*DATA SEGMENT*.
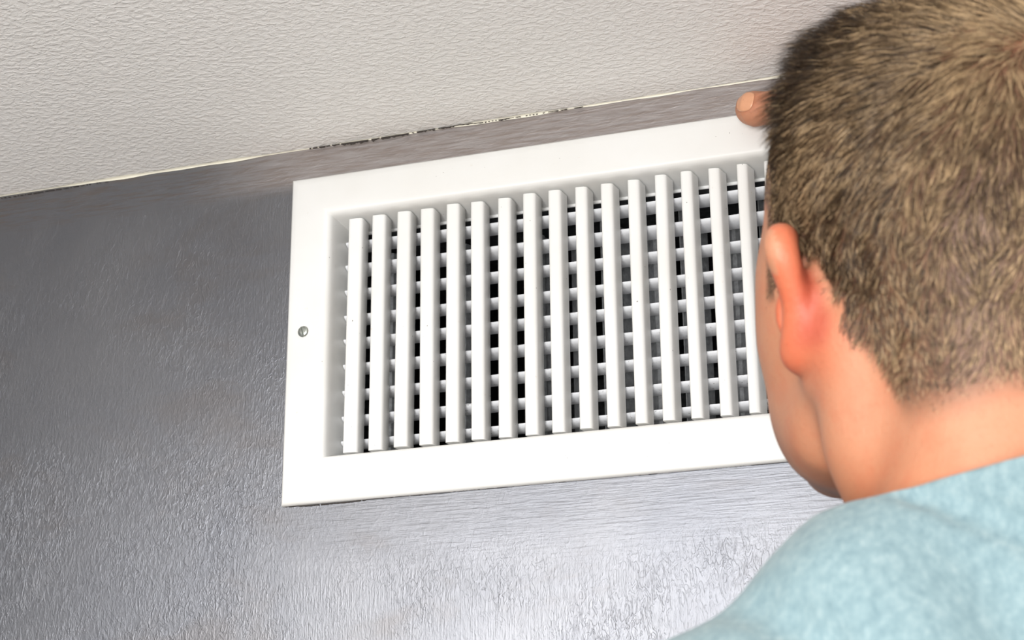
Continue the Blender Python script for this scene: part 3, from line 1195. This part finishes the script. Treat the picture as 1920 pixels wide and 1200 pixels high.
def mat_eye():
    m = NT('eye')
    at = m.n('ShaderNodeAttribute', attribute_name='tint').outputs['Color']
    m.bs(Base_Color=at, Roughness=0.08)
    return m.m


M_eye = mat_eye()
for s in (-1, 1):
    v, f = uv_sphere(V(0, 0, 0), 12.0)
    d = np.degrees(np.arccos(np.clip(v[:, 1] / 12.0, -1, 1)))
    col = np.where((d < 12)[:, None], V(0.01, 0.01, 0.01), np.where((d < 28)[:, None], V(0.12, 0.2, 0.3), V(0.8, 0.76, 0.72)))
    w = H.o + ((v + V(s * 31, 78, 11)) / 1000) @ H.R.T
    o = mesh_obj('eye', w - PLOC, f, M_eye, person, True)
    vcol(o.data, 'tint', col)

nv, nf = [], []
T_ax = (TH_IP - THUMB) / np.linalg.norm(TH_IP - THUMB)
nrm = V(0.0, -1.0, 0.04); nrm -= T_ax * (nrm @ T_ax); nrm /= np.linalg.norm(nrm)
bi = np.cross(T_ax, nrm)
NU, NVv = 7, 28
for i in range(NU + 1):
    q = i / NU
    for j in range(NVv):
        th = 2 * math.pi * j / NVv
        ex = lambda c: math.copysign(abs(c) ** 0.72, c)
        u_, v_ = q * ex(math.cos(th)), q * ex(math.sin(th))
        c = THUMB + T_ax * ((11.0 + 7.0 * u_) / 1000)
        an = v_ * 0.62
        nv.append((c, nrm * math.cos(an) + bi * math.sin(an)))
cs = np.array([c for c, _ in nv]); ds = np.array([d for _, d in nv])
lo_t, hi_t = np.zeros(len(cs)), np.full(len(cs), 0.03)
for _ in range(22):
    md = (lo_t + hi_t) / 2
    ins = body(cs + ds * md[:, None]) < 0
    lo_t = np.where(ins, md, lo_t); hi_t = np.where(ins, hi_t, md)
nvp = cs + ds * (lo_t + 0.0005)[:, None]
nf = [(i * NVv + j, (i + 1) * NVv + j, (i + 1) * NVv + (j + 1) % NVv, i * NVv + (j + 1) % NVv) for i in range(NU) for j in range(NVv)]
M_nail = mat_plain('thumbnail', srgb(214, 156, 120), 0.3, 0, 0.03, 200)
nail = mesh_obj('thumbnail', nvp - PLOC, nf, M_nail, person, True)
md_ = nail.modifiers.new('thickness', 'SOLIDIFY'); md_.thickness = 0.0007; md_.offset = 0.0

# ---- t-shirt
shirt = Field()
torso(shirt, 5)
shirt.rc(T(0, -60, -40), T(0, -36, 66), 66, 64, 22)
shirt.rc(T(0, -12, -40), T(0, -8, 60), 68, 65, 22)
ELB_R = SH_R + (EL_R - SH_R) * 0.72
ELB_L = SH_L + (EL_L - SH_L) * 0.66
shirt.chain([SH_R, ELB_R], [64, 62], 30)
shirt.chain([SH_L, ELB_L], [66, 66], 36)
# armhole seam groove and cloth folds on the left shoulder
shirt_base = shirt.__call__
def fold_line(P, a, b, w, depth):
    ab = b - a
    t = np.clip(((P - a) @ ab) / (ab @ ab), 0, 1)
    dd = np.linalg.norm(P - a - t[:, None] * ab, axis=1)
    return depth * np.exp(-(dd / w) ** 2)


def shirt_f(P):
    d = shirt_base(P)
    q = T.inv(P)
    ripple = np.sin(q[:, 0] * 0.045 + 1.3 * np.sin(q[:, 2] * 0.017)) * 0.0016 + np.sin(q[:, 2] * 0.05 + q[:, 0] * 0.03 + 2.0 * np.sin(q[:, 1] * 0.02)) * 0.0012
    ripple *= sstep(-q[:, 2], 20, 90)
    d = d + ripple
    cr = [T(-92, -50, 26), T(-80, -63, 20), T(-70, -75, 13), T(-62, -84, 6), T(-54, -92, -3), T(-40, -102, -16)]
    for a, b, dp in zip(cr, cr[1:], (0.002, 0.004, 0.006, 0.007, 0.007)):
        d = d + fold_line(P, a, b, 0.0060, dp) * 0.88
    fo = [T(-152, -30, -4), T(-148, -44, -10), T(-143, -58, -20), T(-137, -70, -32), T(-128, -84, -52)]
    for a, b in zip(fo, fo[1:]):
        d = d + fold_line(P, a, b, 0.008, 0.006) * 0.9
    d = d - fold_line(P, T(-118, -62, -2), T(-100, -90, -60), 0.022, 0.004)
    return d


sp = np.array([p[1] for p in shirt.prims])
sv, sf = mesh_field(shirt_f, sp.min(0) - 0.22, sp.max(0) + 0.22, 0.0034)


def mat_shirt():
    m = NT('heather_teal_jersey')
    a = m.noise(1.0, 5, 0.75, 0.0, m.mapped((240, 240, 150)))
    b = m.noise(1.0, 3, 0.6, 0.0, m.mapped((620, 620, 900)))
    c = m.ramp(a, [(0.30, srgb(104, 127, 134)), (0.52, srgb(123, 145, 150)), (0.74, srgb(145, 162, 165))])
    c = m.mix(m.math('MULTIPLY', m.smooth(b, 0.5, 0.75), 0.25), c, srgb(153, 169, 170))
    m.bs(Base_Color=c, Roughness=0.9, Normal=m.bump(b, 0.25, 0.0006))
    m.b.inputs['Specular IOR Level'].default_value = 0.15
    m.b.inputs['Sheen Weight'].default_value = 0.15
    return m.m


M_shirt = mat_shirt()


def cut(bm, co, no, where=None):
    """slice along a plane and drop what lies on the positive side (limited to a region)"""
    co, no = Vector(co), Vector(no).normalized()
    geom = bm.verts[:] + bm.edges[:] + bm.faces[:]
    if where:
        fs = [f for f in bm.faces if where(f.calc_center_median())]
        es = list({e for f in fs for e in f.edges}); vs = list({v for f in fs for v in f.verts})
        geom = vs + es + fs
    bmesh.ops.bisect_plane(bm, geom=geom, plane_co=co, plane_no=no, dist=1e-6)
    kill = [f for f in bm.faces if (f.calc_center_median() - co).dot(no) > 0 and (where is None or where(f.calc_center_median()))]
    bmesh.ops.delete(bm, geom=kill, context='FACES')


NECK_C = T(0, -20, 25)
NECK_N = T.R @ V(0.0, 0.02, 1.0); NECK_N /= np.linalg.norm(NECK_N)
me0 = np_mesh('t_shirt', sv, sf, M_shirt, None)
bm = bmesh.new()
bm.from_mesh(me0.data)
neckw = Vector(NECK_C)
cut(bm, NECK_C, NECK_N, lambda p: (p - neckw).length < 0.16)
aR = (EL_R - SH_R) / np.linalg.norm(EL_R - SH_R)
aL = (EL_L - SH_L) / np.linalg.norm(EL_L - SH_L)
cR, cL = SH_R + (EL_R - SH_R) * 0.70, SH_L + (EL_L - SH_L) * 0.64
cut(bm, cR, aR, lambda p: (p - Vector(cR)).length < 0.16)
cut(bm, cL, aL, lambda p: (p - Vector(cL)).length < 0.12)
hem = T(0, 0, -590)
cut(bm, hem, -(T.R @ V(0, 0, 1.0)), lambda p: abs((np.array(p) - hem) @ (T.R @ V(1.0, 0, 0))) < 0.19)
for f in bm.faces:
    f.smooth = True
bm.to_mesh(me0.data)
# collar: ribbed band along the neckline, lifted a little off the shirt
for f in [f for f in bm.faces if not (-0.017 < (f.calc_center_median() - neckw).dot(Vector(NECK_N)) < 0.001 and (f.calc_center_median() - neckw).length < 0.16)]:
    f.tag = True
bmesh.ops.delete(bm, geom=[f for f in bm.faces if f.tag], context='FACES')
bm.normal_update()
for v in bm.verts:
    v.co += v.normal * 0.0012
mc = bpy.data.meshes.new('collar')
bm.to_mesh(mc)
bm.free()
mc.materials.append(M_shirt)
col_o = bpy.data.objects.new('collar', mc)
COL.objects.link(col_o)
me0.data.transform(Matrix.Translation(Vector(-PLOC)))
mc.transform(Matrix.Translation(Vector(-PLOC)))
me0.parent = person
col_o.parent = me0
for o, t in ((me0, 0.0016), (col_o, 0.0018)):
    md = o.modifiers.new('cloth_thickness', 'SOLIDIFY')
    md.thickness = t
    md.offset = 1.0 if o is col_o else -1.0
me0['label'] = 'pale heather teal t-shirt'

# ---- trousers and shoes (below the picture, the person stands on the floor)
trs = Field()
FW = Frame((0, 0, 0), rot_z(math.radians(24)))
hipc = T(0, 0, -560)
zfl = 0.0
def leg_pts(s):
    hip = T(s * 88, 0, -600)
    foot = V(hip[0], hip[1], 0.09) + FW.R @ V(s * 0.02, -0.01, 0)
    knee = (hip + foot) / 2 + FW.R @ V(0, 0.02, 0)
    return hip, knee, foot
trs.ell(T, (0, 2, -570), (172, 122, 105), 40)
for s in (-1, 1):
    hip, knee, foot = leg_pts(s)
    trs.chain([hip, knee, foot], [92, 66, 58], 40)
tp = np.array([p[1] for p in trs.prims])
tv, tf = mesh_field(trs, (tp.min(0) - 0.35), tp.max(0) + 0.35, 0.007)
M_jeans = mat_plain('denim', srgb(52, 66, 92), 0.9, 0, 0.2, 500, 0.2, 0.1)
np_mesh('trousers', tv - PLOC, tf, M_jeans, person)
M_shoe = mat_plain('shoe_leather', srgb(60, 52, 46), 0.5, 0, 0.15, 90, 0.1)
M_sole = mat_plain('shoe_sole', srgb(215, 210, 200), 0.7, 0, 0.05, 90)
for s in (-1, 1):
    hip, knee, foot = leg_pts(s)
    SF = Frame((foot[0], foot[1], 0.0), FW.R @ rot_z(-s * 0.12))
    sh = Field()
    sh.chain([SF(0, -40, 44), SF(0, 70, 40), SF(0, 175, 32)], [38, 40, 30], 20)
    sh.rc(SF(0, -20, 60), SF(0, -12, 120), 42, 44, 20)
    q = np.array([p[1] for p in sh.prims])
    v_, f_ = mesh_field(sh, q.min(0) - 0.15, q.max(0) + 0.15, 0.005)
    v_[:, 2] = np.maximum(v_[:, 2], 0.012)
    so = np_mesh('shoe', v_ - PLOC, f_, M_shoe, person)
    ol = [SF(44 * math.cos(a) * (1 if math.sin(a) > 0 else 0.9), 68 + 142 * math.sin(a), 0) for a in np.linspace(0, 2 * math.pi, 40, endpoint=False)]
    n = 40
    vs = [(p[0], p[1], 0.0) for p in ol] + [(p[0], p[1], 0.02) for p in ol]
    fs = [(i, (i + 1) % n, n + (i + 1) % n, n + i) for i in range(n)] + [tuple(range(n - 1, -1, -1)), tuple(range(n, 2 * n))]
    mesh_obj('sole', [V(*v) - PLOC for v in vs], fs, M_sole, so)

*THE TASK*.
Begin at the first line of the material and copy each line exactly through the one containing "vcol(o.data, 'tint', col)". Omit pictures.

*EXERCISE RESPONSE*.
Continue the Blender Python script for this scene: part 3, from line 1195. This part finishes the script. Treat the picture as 1920 pixels wide and 1200 pixels high.
def mat_eye():
    m = NT('eye')
    at = m.n('ShaderNodeAttribute', attribute_name='tint').outputs['Color']
    m.bs(Base_Color=at, Roughness=0.08)
    return m.m


M_eye = mat_eye()
for s in (-1, 1):
    v, f = uv_sphere(V(0, 0, 0), 12.0)
    d = np.degrees(np.arccos(np.clip(v[:, 1] / 12.0, -1, 1)))
    col = np.where((d < 12)[:, None], V(0.01, 0.01, 0.01), np.where((d < 28)[:, None], V(0.12, 0.2, 0.3), V(0.8, 0.76, 0.72)))
    w = H.o + ((v + V(s * 31, 78, 11)) / 1000) @ H.R.T
    o = mesh_obj('eye', w - PLOC, f, M_eye, person, True)
    vcol(o.data, 'tint', col)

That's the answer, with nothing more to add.